I am so at home in Dublin, more than any other city, that I feel it has always been familiar to me. It took me years to see through its soft charm to its bitter prickly kernel - which I quite like too.

A New Novel from Mr Joyce

 

Once upon a time and a very good time it was there was a moocow coming down along the road and the moocow that was coming down along the road met a nicens little boy named baby tuckoo …
His father told him that story: his father looked at him through a glass: he had a hairy face.
He was baby tuckoo. The moocow came down the road where Betty Byrne lived: she sold lemon platt.

O, the wild rose blossoms
On the little green place.

He sang that song. That was his song.

O, the green wothe botheth.

When you wet the bed first it is warm then it gets cold. His mother put on the oilsheet. That had the queer smell.
His mother had a nicer smell than his father. She played on the piano the sailor’s hornpipe for him to dance. He danced.

Tralala lala
Tralala tralaladdy
Tralala lala
Tralala lala.

Uncle Charles and Dante clapped.
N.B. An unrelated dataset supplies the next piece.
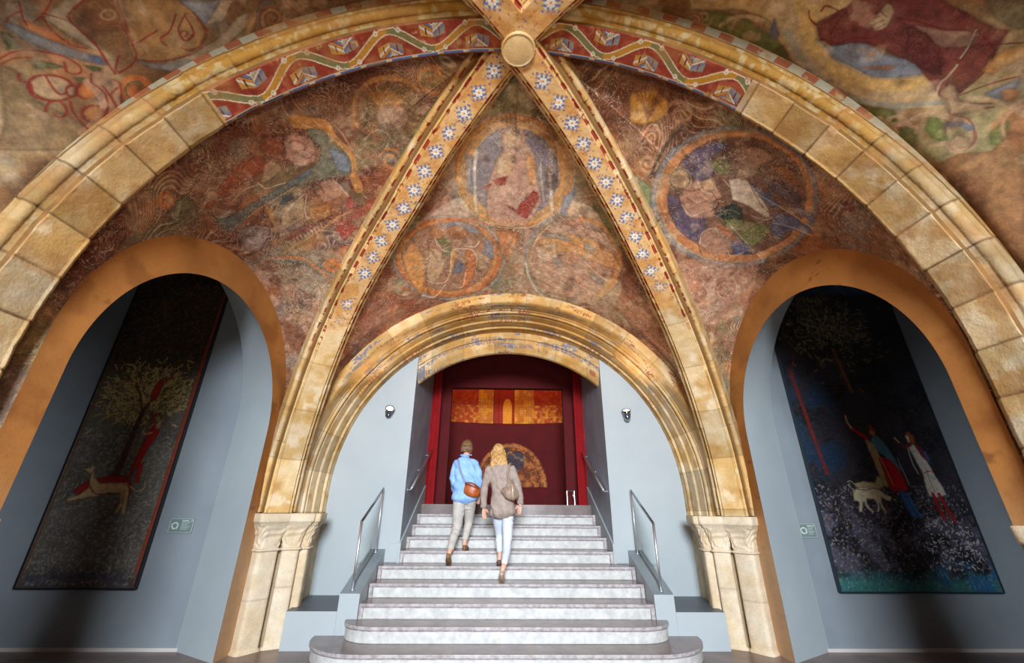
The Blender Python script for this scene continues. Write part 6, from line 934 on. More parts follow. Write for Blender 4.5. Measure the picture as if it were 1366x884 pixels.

They were older than his father and mother but uncle Charles was older than Dante.
Dante had two brushes in her press. The brush with the maroon velvet back was for Michael Davitt and the brush with the green velvet back was for Parnell. Dante gave him a cachou every time he brought her a piece of tissue paper.
The Vances lived in number seven. They had a different father and mother. When they were grown up he was going to marry Eileen. He hid under the table. His mother said:
‑O, Stephen will apologise.
Dante said:
‑O, if not, the eagles will come and pull out his eyes.

Pull out his eyes,
Apologise,
Apologise,
Pull out his eyes

Apologise,
Pull out his eyes,
Pull out his eyes,
Apologise.

The first instalment of Joyce’s Portrait of the Artist as a Young Man was published one hundred years ago today in The Egoist, which, as Ezra Pound had informed him in a letter from the previous December had until recently “coursed under the unsuitable name of `The New Freewoman’ …” under the editorship of the “small, handsome, grimly intellectual” Dora Marsden and which was now being edited by Harriet Shaw Weaver, later to become a major benefactor of Joyce. Publication of the Portrait coincided with Joyce’s thirty-second birthday and 1914 was to prove a good year for him, if not for everyone else. Dubliners was finally published in June. The way was now clear to work on Ulysses, which he had already been preparing to write for several years.